Scattering phase shifts for two particles of different mass and non-zero total momentum in lattice QCD

TL;DR

This paper generalizes the Luscher formula for lattice QCD to handle two particles of different masses with non-zero total momentum, enabling more accurate extraction of scattering phase shifts.

Contribution

It derives new relations between energy levels and phase shifts for non-zero total momentum and unequal masses, extending previous formulas in lattice QCD.

Findings

Reliable extraction of P-wave phase shifts when higher partial waves are neglected.

Challenges in extracting S-wave phase shifts due to mixing with P-waves.

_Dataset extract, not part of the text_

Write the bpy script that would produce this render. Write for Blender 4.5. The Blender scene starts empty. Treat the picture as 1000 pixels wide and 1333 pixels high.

Proposed strategies for estimating the S-wave phase shift.

Abstract

We derive the relation between the scattering phase shift and the two-particle energy in the finite box, which is relevant for extracting the strong phase shifts in lattice QCD. We consider elastic scattering of two particles with different mass and with non-zero total momentum in the lattice frame. This is a generalization of the Luscher formula, which considers zero total momentum, and the generalization of Rummukainen-Gottlieb's formula, which considers degenerate particles with non-zero total momentum. We focus on the most relevant total momenta in practice, i.e. P=(2\pi/L) e_z and P=(2\pi/L) (e_x+e_y) including their multiples and permutations. We find that the P-wave phase shift can be reliably extracted from the two-particle energy if the phase shifts for l>=2 can be neglected, and we present the corresponding relations. The reliable extraction of S-wave phase shift is much more challenging since delta(l=0) is always accompanied by delta(l=1) in the phase shift relations, and we propose strategies for estimating delta(l=0). We also propose the quark-antiquark and meson-meson interpolators that transform according the considered irreducible representations.